Em 29 de outubro de 1945, pressionado pelos generais Eurico Gaspar Dutra e Góis Monteiro, Vargas renunciou. Deixou o Palácio Guanabara em silêncio. Um ano depois, a Constituição de 1946 restauraria as liberdades. O Estado Novo acabava, deixando atrás de si uma nação transformada — moderna, mas ferida; industrializada, mas silenciada.
Motivos da derrocada
Pressão dos militares
Os generais Eurico Gaspar Dutra e Góis Monteiro, que haviam sustentado o regime, passaram a exigir a saída de Vargas. A contradição entre combater o fascismo na Europa e manter uma ditadura no Brasil tornou-se insustentável dentro das Forças Armadas.
Desgaste político e isolamento
Após oito anos de autoritarismo, censura e centralização, Vargas viu ruir suas bases de apoio civil. Governadores, empresários e intelectuais se afastaram, cansados do controle estatal e da falta de liberdade política.
Influência da Segunda Guerra Mundial
O Brasil lutava ao lado dos Aliados — Estados Unidos, Inglaterra e França — em defesa da democracia. A vitória iminente sobre o nazifascismo reforçou no país o discurso pró-liberdades e minou o argumento da necessidade de um governo forte.

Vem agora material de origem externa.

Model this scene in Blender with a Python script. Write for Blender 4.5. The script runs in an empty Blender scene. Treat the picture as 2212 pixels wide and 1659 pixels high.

O Manifesto dos Mineiros (1943)
O documento, assinado por políticos e intelectuais de Minas Gerais, rompeu o silêncio da elite civil. Foi o primeiro grito público por redemocratização, servindo de inspiração para movimentos semelhantes em outros estados.
Crescimento da oposição
Partidos e lideranças voltaram a se articular nos bastidores. A candidatura de José Américo de Almeida, apoiada por setores democráticos, galvanizou o sentimento de que a transição era inevitável.
A própria estratégia de Vargas
Percebendo o esgotamento do regime, Vargas tentou controlar a transição e preparar sua volta pelo voto, mas os generais anteciparam-se. Em 29 de outubro de 1945, sob pressão do Exército, ele renunciou e deixou o poder em silêncio.